### [Task details]
Print all of the data exactly as written.

[Start]

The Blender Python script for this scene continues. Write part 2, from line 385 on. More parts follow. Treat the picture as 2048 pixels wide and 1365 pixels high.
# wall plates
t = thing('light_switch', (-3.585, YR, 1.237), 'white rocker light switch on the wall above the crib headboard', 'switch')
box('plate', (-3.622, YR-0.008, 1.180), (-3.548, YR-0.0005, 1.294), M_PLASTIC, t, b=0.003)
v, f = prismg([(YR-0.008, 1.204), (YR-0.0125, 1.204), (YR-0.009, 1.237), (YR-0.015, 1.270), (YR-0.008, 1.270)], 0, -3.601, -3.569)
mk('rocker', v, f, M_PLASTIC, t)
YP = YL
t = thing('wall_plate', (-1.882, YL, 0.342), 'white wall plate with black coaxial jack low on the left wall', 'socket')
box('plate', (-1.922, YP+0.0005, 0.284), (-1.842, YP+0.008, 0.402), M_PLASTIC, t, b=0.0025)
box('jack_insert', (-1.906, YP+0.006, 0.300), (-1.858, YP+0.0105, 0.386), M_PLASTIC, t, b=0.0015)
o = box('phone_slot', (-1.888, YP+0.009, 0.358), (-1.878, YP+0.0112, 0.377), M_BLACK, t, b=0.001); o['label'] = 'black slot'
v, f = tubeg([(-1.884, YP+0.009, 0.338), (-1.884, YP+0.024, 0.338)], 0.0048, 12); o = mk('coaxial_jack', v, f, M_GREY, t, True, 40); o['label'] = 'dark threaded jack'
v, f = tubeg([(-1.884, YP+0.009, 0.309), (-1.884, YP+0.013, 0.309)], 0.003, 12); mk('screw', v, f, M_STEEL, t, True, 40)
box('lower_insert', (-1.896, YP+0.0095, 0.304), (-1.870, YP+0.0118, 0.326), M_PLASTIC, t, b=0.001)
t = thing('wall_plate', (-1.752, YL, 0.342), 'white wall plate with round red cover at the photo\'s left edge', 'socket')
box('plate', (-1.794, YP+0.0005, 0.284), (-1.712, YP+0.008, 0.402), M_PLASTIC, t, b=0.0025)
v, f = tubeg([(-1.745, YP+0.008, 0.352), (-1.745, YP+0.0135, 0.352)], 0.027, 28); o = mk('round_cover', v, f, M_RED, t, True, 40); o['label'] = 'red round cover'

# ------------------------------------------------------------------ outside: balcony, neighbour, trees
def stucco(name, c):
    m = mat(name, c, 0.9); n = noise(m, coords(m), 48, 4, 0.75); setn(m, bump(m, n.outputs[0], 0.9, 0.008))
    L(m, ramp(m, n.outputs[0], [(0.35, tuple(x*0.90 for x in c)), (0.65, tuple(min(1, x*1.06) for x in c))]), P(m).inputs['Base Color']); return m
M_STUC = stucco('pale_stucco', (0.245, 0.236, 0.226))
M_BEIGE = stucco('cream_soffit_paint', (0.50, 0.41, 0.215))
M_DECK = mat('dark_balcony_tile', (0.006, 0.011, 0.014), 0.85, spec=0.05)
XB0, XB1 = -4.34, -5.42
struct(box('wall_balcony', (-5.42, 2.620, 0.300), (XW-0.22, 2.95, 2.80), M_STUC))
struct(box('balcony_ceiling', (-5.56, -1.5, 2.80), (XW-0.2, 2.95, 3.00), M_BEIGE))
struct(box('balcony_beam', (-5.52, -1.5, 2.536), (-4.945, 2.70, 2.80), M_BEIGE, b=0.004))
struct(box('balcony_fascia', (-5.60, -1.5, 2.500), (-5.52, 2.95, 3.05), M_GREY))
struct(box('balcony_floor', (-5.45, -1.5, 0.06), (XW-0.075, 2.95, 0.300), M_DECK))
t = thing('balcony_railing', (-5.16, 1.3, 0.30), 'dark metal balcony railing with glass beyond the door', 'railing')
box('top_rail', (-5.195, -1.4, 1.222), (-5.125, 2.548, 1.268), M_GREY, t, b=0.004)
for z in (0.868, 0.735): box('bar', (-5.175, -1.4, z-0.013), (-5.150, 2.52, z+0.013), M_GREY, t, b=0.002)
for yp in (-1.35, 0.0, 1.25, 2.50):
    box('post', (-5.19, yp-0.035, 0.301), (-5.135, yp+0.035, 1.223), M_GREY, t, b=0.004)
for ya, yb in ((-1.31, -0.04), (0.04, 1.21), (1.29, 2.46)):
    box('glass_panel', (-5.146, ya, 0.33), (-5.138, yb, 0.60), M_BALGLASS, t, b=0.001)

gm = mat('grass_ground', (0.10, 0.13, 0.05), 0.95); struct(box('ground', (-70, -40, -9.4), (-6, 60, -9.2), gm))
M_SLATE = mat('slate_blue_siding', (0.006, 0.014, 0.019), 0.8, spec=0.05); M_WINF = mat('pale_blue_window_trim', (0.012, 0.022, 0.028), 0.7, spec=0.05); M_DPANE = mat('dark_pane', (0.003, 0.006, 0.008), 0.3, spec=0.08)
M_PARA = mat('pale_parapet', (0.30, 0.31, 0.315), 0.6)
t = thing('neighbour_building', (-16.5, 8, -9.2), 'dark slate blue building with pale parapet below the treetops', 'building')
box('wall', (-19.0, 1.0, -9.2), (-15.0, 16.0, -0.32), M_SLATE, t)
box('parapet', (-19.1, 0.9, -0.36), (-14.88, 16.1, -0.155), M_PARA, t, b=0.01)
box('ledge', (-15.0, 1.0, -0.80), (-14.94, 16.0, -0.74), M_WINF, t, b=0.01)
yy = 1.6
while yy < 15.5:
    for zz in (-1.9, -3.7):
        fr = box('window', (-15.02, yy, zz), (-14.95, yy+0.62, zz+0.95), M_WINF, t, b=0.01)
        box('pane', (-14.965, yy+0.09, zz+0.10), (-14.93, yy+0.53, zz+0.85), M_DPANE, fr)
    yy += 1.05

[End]

### [Task response]
The Blender Python script for this scene continues. Write part 2, from line 385 on. More parts follow. Treat the picture as 2048 pixels wide and 1365 pixels high.
# wall plates
t = thing('light_switch', (-3.585, YR, 1.237), 'white rocker light switch on the wall above the crib headboard', 'switch')
box('plate', (-3.622, YR-0.008, 1.180), (-3.548, YR-0.0005, 1.294), M_PLASTIC, t, b=0.003)
v, f = prismg([(YR-0.008, 1.204), (YR-0.0125, 1.204), (YR-0.009, 1.237), (YR-0.015, 1.270), (YR-0.008, 1.270)], 0, -3.601, -3.569)
mk('rocker', v, f, M_PLASTIC, t)
YP = YL
t = thing('wall_plate', (-1.882, YL, 0.342), 'white wall plate with black coaxial jack low on the left wall', 'socket')
box('plate', (-1.922, YP+0.0005, 0.284), (-1.842, YP+0.008, 0.402), M_PLASTIC, t, b=0.0025)
box('jack_insert', (-1.906, YP+0.006, 0.300), (-1.858, YP+0.0105, 0.386), M_PLASTIC, t, b=0.0015)
o = box('phone_slot', (-1.888, YP+0.009, 0.358), (-1.878, YP+0.0112, 0.377), M_BLACK, t, b=0.001); o['label'] = 'black slot'
v, f = tubeg([(-1.884, YP+0.009, 0.338), (-1.884, YP+0.024, 0.338)], 0.0048, 12); o = mk('coaxial_jack', v, f, M_GREY, t, True, 40); o['label'] = 'dark threaded jack'
v, f = tubeg([(-1.884, YP+0.009, 0.309), (-1.884, YP+0.013, 0.309)], 0.003, 12); mk('screw', v, f, M_STEEL, t, True, 40)
box('lower_insert', (-1.896, YP+0.0095, 0.304), (-1.870, YP+0.0118, 0.326), M_PLASTIC, t, b=0.001)
t = thing('wall_plate', (-1.752, YL, 0.342), 'white wall plate with round red cover at the photo\'s left edge', 'socket')
box('plate', (-1.794, YP+0.0005, 0.284), (-1.712, YP+0.008, 0.402), M_PLASTIC, t, b=0.0025)
v, f = tubeg([(-1.745, YP+0.008, 0.352), (-1.745, YP+0.0135, 0.352)], 0.027, 28); o = mk('round_cover', v, f, M_RED, t, True, 40); o['label'] = 'red round cover'

# ------------------------------------------------------------------ outside: balcony, neighbour, trees
def stucco(name, c):
    m = mat(name, c, 0.9); n = noise(m, coords(m), 48, 4, 0.75); setn(m, bump(m, n.outputs[0], 0.9, 0.008))
    L(m, ramp(m, n.outputs[0], [(0.35, tuple(x*0.90 for x in c)), (0.65, tuple(min(1, x*1.06) for x in c))]), P(m).inputs['Base Color']); return m
M_STUC = stucco('pale_stucco', (0.245, 0.236, 0.226))
M_BEIGE = stucco('cream_soffit_paint', (0.50, 0.41, 0.215))
M_DECK = mat('dark_balcony_tile', (0.006, 0.011, 0.014), 0.85, spec=0.05)
XB0, XB1 = -4.34, -5.42
struct(box('wall_balcony', (-5.42, 2.620, 0.300), (XW-0.22, 2.95, 2.80), M_STUC))
struct(box('balcony_ceiling', (-5.56, -1.5, 2.80), (XW-0.2, 2.95, 3.00), M_BEIGE))
struct(box('balcony_beam', (-5.52, -1.5, 2.536), (-4.945, 2.70, 2.80), M_BEIGE, b=0.004))
struct(box('balcony_fascia', (-5.60, -1.5, 2.500), (-5.52, 2.95, 3.05), M_GREY))
struct(box('balcony_floor', (-5.45, -1.5, 0.06), (XW-0.075, 2.95, 0.300), M_DECK))
t = thing('balcony_railing', (-5.16, 1.3, 0.30), 'dark metal balcony railing with glass beyond the door', 'railing')
box('top_rail', (-5.195, -1.4, 1.222), (-5.125, 2.548, 1.268), M_GREY, t, b=0.004)
for z in (0.868, 0.735): box('bar', (-5.175, -1.4, z-0.013), (-5.150, 2.52, z+0.013), M_GREY, t, b=0.002)
for yp in (-1.35, 0.0, 1.25, 2.50):
    box('post', (-5.19, yp-0.035, 0.301), (-5.135, yp+0.035, 1.223), M_GREY, t, b=0.004)
for ya, yb in ((-1.31, -0.04), (0.04, 1.21), (1.29, 2.46)):
    box('glass_panel', (-5.146, ya, 0.33), (-5.138, yb, 0.60), M_BALGLASS, t, b=0.001)

gm = mat('grass_ground', (0.10, 0.13, 0.05), 0.95); struct(box('ground', (-70, -40, -9.4), (-6, 60, -9.2), gm))
M_SLATE = mat('slate_blue_siding', (0.006, 0.014, 0.019), 0.8, spec=0.05); M_WINF = mat('pale_blue_window_trim', (0.012, 0.022, 0.028), 0.7, spec=0.05); M_DPANE = mat('dark_pane', (0.003, 0.006, 0.008), 0.3, spec=0.08)
M_PARA = mat('pale_parapet', (0.30, 0.31, 0.315), 0.6)
t = thing('neighbour_building', (-16.5, 8, -9.2), 'dark slate blue building with pale parapet below the treetops', 'building')
box('wall', (-19.0, 1.0, -9.2), (-15.0, 16.0, -0.32), M_SLATE, t)
box('parapet', (-19.1, 0.9, -0.36), (-14.88, 16.1, -0.155), M_PARA, t, b=0.01)
box('ledge', (-15.0, 1.0, -0.80), (-14.94, 16.0, -0.74), M_WINF, t, b=0.01)
yy = 1.6
while yy < 15.5:
    for zz in (-1.9, -3.7):
        fr = box('window', (-15.02, yy, zz), (-14.95, yy+0.62, zz+0.95), M_WINF, t, b=0.01)
        box('pane', (-14.965, yy+0.09, zz+0.10), (-14.93, yy+0.53, zz+0.85), M_DPANE, fr)
    yy += 1.05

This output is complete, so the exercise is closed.